И в черновых бумагах под этим стихотворением он сделал пять сургучных оттисков коронкой заветного перстня, точно запечатлев свое заклинание…
Тогда он работал над «Евгением Онегиным». И строгий женский профиль с головкой, несколько наклоненной вниз, как в строфе «В дверях Эдема Ангел нежный главой поникшею сиял», так обильно встречается теперь на страницах пушкинских тетрадей. И от этих дней дошли до нас его слова, его признанье: «Я любил с таким тяжелым напряжением, с такою нежною, томительной тоской, с таким безумством и мученьем»…
А Раевский из Одессы уехал в Белую Церковь, куда отправилась гостить и Воронцова. Раевский пишет из Белой Церкви Пушкину: «Пишу с ее согласия: нежная и добрая душа ее сознает тут только несправедливость, жертвой которой ты стал. Она высказала мне с чувством и грацией, свойственной характеру Татьяны…». Это, по-видимому, относительно высылки Пушкина из Одессы, но замечательно в этом письме то, что графиня Воронцова названа именем Татьяны.
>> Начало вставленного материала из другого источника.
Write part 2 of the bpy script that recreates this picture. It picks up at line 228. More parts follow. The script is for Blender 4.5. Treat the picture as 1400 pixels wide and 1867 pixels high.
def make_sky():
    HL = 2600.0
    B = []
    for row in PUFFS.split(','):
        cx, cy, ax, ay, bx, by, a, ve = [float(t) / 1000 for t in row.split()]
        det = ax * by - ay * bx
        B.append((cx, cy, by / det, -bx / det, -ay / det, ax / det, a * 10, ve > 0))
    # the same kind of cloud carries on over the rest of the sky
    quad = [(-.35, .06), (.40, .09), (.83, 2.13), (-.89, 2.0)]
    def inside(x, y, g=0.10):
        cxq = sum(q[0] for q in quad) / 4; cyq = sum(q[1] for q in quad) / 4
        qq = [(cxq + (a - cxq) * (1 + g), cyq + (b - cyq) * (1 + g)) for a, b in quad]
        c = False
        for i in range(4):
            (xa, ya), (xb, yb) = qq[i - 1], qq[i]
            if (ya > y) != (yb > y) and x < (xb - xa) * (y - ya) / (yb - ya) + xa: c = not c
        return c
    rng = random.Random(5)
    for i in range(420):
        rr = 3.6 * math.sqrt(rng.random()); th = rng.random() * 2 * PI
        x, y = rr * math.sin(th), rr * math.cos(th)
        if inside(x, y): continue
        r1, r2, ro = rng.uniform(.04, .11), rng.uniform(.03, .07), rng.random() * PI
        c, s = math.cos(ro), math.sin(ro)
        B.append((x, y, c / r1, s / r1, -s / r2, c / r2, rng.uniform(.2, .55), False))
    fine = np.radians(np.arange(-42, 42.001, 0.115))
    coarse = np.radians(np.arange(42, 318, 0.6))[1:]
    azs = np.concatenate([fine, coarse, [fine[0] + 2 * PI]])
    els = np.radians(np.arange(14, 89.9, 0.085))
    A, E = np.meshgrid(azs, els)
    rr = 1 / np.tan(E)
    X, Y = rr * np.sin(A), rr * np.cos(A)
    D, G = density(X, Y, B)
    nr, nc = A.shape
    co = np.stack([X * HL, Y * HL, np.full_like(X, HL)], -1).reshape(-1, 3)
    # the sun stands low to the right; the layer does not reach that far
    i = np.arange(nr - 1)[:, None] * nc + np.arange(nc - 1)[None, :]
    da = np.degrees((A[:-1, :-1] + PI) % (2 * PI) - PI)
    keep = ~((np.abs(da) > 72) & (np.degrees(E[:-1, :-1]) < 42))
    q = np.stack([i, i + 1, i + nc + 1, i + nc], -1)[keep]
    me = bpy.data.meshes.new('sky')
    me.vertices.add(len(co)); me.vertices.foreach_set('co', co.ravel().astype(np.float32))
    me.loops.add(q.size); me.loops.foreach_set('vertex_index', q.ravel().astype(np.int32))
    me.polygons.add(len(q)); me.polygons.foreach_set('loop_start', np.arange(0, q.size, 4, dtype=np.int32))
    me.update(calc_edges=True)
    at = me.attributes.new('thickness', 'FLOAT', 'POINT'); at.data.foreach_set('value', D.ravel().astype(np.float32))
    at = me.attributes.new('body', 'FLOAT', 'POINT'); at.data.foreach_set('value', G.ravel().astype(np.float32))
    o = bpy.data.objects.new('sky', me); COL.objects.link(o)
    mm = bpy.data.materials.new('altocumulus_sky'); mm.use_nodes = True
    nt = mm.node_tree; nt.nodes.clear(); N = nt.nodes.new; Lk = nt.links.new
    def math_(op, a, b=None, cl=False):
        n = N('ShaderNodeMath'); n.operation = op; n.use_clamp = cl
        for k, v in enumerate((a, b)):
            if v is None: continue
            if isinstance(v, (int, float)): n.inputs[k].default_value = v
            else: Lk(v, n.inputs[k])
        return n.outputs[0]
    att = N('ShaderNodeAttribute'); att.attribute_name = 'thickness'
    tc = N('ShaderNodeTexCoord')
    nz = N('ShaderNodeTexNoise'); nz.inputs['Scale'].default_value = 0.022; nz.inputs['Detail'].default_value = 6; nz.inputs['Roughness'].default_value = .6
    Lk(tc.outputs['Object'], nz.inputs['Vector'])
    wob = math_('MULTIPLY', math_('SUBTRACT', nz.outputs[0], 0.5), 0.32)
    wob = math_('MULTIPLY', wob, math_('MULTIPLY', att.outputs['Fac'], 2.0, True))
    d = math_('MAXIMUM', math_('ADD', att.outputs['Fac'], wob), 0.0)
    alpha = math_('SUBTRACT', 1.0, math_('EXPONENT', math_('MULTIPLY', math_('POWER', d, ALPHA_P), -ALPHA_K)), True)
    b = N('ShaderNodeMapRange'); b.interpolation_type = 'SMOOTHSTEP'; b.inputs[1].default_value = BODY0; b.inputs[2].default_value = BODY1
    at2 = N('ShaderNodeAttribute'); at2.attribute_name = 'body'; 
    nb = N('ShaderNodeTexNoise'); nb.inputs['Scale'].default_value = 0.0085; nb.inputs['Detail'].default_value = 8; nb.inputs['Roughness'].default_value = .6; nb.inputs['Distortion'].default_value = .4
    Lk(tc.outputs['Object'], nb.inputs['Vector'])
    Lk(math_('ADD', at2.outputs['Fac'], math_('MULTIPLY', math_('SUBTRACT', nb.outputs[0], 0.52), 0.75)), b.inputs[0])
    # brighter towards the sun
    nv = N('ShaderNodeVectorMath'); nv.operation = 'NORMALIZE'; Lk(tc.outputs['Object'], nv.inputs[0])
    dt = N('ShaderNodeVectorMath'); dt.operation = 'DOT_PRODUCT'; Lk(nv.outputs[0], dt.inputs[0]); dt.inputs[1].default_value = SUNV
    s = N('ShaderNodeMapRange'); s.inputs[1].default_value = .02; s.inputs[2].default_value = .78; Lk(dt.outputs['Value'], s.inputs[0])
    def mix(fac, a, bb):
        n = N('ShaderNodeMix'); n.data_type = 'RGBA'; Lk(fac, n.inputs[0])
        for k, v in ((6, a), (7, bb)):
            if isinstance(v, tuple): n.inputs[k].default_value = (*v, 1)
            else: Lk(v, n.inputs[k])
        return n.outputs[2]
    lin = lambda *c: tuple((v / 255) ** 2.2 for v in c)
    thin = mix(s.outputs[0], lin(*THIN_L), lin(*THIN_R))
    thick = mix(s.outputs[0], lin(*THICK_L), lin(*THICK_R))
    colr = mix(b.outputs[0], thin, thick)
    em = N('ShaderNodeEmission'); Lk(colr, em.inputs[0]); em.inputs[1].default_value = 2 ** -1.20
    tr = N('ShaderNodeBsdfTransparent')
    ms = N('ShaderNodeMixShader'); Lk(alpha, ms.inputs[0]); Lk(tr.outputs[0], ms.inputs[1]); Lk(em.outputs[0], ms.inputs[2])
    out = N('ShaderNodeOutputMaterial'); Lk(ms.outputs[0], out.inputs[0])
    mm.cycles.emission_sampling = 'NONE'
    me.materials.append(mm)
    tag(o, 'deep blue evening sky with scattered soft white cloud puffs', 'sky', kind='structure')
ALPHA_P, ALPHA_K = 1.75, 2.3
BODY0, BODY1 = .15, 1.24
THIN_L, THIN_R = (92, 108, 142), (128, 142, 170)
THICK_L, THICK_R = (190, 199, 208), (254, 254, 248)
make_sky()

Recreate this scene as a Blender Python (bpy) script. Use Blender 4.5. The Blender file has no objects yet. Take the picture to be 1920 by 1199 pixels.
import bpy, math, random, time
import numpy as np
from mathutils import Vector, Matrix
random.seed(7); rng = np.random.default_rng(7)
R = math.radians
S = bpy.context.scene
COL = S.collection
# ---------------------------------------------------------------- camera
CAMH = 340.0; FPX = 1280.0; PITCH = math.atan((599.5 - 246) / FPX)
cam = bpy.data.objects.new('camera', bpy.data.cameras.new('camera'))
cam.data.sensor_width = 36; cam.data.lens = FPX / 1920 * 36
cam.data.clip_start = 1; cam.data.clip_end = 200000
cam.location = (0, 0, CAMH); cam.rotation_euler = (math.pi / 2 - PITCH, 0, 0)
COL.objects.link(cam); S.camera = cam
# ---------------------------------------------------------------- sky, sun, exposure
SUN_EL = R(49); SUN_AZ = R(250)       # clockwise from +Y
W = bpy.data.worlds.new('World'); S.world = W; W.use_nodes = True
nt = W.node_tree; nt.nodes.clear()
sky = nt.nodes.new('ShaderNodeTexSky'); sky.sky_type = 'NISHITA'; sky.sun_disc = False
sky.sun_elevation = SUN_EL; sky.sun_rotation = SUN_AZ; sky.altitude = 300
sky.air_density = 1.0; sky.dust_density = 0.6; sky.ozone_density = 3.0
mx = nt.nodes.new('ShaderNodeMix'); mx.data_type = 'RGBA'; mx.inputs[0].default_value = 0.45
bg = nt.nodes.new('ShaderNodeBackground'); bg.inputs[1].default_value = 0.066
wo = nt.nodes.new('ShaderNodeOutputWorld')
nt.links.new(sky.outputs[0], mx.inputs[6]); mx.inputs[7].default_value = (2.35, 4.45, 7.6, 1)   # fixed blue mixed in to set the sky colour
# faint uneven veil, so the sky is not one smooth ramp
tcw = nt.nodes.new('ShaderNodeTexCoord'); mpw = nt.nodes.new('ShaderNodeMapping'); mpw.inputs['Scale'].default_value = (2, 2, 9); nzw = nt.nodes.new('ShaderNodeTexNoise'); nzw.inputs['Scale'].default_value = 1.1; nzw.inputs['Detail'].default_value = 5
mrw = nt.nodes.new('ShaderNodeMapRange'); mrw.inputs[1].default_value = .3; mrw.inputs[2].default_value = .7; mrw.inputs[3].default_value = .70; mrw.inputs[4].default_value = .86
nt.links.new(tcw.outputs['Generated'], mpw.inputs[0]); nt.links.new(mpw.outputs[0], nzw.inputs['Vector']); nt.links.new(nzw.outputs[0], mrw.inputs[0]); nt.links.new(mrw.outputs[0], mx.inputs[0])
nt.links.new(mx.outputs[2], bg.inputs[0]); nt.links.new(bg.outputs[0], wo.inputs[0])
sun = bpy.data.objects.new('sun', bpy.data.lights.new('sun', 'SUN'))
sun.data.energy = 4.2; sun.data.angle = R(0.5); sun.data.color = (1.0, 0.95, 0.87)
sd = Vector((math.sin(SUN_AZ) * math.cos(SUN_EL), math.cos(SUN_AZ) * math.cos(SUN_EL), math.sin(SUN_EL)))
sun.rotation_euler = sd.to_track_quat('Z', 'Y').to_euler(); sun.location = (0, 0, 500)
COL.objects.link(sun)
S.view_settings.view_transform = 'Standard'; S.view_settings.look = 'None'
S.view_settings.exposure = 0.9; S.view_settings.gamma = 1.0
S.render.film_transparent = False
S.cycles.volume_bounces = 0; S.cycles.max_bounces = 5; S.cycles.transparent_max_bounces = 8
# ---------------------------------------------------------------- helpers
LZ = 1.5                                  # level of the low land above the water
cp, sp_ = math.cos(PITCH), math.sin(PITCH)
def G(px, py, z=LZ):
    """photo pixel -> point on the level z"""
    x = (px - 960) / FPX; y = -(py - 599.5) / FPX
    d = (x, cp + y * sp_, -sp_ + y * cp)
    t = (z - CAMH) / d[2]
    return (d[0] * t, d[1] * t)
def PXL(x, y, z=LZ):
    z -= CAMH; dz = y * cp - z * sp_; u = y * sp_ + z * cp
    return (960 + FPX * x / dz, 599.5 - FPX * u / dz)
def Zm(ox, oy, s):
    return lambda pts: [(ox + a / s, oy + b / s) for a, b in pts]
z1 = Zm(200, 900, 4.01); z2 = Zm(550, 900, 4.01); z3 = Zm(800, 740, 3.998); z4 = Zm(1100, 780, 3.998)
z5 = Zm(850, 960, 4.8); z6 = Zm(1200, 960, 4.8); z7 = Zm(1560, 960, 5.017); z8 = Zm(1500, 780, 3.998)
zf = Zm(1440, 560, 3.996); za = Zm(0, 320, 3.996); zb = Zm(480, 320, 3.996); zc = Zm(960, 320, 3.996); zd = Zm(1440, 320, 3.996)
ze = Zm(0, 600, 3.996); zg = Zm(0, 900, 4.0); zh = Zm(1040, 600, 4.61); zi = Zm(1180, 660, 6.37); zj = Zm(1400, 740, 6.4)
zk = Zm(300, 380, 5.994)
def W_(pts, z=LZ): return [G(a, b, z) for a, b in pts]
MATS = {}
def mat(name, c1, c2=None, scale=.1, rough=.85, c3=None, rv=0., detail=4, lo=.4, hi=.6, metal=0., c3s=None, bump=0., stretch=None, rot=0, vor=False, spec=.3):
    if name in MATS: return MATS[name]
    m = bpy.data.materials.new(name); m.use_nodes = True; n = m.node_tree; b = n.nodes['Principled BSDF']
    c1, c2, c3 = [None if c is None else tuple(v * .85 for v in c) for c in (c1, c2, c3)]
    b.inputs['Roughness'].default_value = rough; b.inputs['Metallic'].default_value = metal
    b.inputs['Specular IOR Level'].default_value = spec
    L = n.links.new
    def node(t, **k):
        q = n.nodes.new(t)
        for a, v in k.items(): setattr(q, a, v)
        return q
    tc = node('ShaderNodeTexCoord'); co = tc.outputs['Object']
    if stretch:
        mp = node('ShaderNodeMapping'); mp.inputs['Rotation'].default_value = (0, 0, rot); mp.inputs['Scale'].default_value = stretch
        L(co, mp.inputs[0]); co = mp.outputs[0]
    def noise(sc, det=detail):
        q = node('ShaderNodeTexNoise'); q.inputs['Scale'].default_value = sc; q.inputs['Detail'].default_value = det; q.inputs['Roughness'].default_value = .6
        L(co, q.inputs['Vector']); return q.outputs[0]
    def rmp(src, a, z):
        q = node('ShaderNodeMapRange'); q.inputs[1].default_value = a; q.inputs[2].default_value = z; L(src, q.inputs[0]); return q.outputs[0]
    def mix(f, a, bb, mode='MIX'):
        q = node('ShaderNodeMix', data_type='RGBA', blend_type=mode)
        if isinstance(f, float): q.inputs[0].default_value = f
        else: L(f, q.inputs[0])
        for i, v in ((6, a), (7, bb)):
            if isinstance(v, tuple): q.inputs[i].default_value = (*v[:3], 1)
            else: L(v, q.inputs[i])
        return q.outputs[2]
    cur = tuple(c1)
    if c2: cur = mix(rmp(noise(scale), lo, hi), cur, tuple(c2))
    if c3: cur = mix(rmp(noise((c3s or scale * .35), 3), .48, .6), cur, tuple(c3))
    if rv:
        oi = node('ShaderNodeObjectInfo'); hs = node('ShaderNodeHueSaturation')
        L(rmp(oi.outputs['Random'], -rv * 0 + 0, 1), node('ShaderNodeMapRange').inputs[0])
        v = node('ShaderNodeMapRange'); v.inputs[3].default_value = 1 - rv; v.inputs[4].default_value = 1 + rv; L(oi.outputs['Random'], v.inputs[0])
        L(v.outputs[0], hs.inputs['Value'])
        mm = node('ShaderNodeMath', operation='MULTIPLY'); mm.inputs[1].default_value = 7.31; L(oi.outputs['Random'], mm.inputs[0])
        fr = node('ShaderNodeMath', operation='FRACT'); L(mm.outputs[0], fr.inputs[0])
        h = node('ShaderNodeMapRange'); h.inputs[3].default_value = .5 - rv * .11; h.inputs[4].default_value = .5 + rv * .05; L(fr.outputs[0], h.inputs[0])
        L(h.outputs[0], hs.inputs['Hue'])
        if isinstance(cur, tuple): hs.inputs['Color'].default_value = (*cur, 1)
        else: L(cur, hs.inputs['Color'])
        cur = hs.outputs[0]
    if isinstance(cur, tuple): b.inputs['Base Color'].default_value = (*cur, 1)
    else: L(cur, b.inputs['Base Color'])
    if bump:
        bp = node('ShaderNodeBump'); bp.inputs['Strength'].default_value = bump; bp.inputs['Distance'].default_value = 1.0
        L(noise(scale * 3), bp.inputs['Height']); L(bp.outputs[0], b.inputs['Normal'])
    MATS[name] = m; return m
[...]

И не запечатлел ли поэт в высочайшем своем образе – в Татьяне светлой и печальной – образ своей неразгаданной любви, от которой остались только горка легкого пепла да заветный перстень?
А годы шли. Все удлинялся список женских имен и вот дошел наконец до 113-й, роковой: Наташи Гончаровой.
Была ли Наташа найденной любовью его? Думаю я, что нет. Пушкин забыл завет перстня-талисмана – «когда коварны очи очаруют вдруг тебя», и рассмеялся Пушкин навстречу ослепительному холоду плеч Наташи: «Я влюблен, я влюблен, я очарован, но, словом, я огончарован». А своему другу Кривцову он же пишет, что женитьба его «без упоенья, без ребяческого очарованья». И князю Вяземскому после помолвки признается: «мое сердце и теперь не совсем счастливо», и матери невесты поведал он свою пророческую тревогу: «сохранит ли Наташа сердечное спокойствие среди окружающего ее удивленья, поклоненья, искушений? Не явится ли у нее сожаленья? Не будет ли она смотреть на меня как на препятствие, как на человека, обманом ее захватившего?» И, будучи женихом, в разлуке получал Пушкин ответы Наташи, такие милые и такие равнодушные. «Она мне пишет, – сообщает он Вяземскому, – очень милое, хотя бестемпераментное письмо». Точно Пушкин забыл, что шестнадцатилетняя Наташа еще не женщина, а полуребенок. Наташа, последняя из ста тринадцати, только новая женщина для Пушкина. Через месяц после свадьбы он уже будет говорить ей: «Какая ты дура, мой ангел». Много женщин было у Пушкина, но не было любви. В любви он не был гениален. Однажды в Одессе, когда он приятельски помогал Раевскому, любовь уже отмстила ему. И вот мстит снова. Когда был Пушкин в Москве, гадала ему тамошняя гадалка немка Киргоф: «Берегись на 37-м году белого человека»… И вот белый человек пришел; Жорж Дантес, белокурый кавалергард в белом мундире тех времен. Так легко оскорбить память мертвых. А Дантес – убийца Пушкина, и, значит, он виноват. Но только ли казарменным Дон Жуаном и грубым ловеласом был этот француз? Не вернее ли, что он по-своему, но полюбил Наташу Гончарову? Ее простая душа почуяла настоящую любовь, идущую на нее. Она дрожала, она билась в страхе перед нею, она звала Пушкина бросить Санкт-Петербург и бежать в деревню. А Пушкин?.. У Пушкина больше ревности, чем любви было к Наташе. Графиня Строганова как-то обмолвилась после одного бала, где Наташа танцевала с Дантесом: «У Пушкина такой страшный вид, что будь я его женой, я не решилась бы вернуться с ним домой».